Könnte es sein, so frage ich mich, dass der neofortschrittliche moralische Furor – der dem moralischen Wüten aller Zeiten so sehr ähnelt, und von dem wir „Golden Agers“ irrtümlich annahmen, er sei vorüber,– diese Lücke füllt? Wurde vielleicht mit dem Streben nach absoluter Wahrheit das Streben nach gemeinsamen geteilten Wahrheiten gleich mit entsorgt? Und wird nun die daraus entstehende geistige und emotionale Leere mit identitären Ideologien und absolutistischer Moral gefüllt? Wo Tabula rasa gemacht wurde blühen postfaktische, subjektivistische Ideologien. Das würde, zumindest ein wenig, erklären, warum postmodern geprägte intellektuelle Milieus besonders von der neuen Kultur der Unduldsamkeit betroffen sind. In den Schatten der Postmoderne marschiert die Gegenaufklärung. Sollen wir lachen oder weinen?
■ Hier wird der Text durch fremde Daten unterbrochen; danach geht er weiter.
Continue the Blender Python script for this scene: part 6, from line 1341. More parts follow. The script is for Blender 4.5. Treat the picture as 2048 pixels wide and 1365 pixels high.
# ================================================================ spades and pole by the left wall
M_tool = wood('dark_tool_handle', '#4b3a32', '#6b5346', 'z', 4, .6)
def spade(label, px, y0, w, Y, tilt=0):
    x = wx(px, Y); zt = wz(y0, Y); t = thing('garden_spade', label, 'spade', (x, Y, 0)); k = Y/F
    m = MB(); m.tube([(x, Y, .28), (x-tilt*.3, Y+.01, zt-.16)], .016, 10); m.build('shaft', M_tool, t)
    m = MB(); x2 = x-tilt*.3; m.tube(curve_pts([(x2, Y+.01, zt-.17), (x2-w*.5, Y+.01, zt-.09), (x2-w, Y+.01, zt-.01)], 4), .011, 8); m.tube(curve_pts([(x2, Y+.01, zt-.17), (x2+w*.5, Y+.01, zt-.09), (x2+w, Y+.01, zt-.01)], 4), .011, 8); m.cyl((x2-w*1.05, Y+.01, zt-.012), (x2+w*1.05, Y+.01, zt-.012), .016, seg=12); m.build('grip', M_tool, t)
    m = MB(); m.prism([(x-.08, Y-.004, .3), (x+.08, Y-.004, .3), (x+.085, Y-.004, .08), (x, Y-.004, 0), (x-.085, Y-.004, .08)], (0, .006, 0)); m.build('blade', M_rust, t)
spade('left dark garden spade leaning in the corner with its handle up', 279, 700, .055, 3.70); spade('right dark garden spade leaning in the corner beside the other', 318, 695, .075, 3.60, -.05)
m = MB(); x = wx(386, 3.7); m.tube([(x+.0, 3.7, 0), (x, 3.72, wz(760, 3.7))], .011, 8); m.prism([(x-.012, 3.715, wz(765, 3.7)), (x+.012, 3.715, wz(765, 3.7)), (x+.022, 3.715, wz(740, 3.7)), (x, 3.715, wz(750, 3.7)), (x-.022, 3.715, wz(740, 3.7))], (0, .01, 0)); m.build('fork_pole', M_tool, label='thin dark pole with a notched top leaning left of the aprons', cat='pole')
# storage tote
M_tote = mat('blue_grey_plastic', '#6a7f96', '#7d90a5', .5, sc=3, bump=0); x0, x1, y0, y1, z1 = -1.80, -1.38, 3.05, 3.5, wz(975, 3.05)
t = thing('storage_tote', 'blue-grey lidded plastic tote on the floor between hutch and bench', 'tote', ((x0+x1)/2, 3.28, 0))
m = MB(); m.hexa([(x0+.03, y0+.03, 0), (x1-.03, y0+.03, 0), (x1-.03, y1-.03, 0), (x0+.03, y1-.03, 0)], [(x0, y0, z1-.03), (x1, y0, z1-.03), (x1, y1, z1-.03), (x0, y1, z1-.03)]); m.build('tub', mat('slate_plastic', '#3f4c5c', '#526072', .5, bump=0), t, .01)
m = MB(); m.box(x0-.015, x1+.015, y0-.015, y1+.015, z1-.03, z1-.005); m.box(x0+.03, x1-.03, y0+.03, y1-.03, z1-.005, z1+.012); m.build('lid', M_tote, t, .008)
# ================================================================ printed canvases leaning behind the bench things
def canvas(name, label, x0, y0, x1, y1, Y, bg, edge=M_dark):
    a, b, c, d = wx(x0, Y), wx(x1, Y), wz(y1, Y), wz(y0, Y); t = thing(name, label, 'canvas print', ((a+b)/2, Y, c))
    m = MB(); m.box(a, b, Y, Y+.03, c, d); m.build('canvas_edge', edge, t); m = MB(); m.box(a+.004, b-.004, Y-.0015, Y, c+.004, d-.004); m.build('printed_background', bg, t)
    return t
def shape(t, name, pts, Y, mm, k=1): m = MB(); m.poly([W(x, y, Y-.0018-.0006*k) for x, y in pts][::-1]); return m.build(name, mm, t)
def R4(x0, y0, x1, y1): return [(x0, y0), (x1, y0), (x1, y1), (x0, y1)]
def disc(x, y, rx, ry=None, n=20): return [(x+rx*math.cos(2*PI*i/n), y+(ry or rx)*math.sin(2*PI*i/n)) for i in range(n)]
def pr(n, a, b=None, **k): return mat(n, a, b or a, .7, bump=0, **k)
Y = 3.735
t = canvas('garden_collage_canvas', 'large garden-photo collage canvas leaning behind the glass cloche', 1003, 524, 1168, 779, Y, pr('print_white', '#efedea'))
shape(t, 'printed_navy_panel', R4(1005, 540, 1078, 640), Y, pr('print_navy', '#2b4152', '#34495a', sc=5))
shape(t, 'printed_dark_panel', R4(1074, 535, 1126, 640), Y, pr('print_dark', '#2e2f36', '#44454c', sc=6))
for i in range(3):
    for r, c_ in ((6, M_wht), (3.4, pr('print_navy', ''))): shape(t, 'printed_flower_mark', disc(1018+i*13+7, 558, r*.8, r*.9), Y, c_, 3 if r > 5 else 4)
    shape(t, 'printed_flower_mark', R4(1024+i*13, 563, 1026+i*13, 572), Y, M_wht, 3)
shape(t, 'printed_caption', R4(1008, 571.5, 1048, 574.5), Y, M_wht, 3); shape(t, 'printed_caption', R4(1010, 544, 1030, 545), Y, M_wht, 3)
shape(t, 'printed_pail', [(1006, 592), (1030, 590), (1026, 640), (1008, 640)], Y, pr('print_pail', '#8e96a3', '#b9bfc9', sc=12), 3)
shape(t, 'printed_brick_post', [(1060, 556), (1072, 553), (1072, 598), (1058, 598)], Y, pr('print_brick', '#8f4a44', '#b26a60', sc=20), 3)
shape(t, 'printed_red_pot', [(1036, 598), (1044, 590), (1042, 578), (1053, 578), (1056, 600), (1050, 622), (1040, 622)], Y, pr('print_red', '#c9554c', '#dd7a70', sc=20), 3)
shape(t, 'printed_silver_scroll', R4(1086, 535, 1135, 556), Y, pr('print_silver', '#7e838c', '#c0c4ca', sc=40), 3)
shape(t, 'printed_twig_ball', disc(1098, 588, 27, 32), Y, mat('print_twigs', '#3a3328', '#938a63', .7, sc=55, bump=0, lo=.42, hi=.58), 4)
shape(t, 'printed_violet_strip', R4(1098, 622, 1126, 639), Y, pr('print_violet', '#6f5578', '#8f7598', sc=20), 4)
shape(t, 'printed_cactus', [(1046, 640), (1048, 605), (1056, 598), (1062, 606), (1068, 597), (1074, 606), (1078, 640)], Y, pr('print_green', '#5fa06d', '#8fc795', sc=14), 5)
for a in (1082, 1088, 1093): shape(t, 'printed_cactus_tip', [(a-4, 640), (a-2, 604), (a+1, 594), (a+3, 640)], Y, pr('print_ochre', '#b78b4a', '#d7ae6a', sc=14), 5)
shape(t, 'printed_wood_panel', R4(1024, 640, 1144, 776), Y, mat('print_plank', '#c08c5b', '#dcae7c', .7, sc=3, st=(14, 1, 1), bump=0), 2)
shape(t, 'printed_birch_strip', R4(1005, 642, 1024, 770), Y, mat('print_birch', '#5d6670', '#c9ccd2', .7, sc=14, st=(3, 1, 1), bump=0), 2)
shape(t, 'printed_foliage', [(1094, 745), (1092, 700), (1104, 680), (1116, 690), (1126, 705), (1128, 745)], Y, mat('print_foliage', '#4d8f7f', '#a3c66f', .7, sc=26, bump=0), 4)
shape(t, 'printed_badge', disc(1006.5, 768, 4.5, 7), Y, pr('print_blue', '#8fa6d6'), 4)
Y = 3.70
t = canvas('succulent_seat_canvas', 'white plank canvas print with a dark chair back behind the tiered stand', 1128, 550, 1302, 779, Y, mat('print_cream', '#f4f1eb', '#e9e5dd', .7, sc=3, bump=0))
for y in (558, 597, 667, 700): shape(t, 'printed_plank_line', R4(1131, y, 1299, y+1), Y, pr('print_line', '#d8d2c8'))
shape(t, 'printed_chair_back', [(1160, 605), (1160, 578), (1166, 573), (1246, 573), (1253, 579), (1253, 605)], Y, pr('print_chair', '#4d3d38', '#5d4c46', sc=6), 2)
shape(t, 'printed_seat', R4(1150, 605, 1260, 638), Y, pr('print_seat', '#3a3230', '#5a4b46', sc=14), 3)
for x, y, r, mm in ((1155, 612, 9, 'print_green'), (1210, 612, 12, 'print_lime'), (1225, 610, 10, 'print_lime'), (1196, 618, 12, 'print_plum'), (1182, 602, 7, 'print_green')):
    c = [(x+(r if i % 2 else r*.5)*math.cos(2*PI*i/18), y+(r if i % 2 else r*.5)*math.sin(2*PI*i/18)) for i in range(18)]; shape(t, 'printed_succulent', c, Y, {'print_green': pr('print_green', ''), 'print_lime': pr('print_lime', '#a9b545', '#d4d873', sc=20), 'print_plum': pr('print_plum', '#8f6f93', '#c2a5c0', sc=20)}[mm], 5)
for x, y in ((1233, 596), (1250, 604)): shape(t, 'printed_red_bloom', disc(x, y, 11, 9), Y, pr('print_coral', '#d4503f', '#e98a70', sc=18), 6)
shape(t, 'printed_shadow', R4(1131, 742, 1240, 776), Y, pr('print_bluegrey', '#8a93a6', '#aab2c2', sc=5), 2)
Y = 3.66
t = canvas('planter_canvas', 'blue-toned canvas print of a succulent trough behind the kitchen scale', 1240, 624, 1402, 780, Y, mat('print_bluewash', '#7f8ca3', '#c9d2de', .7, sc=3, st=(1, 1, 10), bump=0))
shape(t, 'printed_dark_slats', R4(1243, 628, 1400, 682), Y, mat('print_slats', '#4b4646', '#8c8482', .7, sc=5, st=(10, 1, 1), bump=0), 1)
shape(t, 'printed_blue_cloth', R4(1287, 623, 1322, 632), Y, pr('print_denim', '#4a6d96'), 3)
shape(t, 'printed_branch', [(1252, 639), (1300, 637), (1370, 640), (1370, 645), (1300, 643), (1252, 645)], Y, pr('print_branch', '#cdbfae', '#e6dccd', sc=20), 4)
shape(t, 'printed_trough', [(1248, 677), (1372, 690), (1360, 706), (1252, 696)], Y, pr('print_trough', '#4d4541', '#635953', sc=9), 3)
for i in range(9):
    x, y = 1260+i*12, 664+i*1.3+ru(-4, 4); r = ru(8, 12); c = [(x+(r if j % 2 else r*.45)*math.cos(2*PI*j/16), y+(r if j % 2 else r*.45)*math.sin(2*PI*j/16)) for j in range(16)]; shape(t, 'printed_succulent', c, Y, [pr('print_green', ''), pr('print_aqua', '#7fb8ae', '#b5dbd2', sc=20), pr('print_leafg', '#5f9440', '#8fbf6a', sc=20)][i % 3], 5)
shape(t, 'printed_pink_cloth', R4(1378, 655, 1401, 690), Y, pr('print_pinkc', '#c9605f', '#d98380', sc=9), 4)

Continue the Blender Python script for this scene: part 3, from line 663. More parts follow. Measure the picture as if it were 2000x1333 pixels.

Die Sehnsucht nach Orientierung in einer zerfallenden Welt wird stärker. Dialektik der Aufklärung. Wer, wie Gregory Bateson, auf die Lücken im Geflecht von Geist und Natur hinweist, muss nicht nur jeden Tag aufs Neue um seine eigene erkenntnistheoretische Bescheidenheit kämpfen, sondern auch mit der Wut rechnen, die mit dem Verlust absoluter Bezugspunkte einhergeht.
Aufklärung, zumal die Aufklärung über sich selbst, ist verdammt anstrengend, bedeutet sie doch nichts weniger als den Versuch, immer wieder gemeinsam mit anderen nach sinnvollen Bezugspunkten zu suchen. Das wird, ich spreche da nur von mir selbst, nicht leichter, wenn einem seltsame bis absurde Gewissheiten entgegen geschleudert werden.
Lesen hilft: „Auch die Verbreitung der reinsten subjektiven Erkenntnis macht einem keine unbedingte Freude mehr, wenn man erst auf folgendes gekommen ist: dass alle Erkenntnis nur aus dem Streben entsteht, Beweisgründe für die eigene Art zu sammeln, dass alle Erkenntnis nur Mittel ist, das eigene Wesen herauszuarbeiten, gegen die Welt zu behaupten“ (Feuchtwanger, 1935/1983, S. 417, zit. nach Bleckwedel, 2008. S. 97). Mit diesem Problem sollte man rechnen und sich darauf einstellen, dass der unabschließbare Weg vorläufigen Erkennens ein verdammt hartes Geschäft ist.
Jan Bleckwedel, Bremen
Herzlichen Dank für die tolle Rezension, Herr Beher, die auch wir Systemiker als „Moralisten“ in gut gemeinten Enthusiasmus beherzigen sollten.